Note: Some points should be kept in mind while solving such polynomial question that:
Degree of the polynomial will determine the number of plausible solutions of the given polynomial equation.
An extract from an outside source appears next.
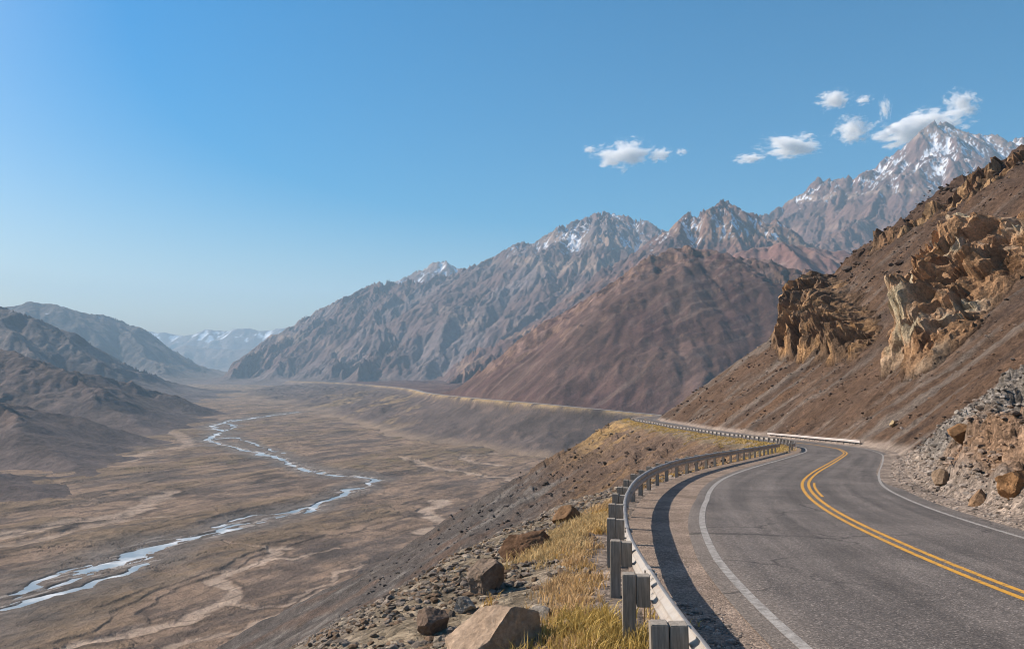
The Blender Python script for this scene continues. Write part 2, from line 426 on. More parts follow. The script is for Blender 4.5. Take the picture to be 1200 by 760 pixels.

As in this question, the degree of the polynomial is 6 so 6 solutions are possible.
Finding solutions of the quadratic equation is simple but here the given equation has a degree of 6 so through hit and trial we can find some solutions like if you put 1 in the place of x, you will get 0 then divide the equation $6{{x}^{6}}-25{{x}^{5}}+31{{x}^{4}}-31{{x}^{2}}+25x-6=0$ by $\left( x-1 \right)$. The quotient of this division is$6{{x}^{5}}-19{{x}^{4}}+12{{x}^{3}}+12{{x}^{2}}-19x+6=0$ then by hit and trial you will find that $x=-1$ will satisfy this new equation then divide this new equation by $\left( x+1 \right)$.
The quotient of this new division is $6{{x}^{4}}+37{{x}^{2}}-25{{x}^{3}}-25x+6=0$. Now, it is solved with the same method as we have used in the solution part of the question.
 From this hit and trial method we have found that $x=\pm 1$ is the solution of the given equation$6{{x}^{6}}-25{{x}^{5}}+31{{x}^{4}}-31{{x}^{2}}+25x-6=0$.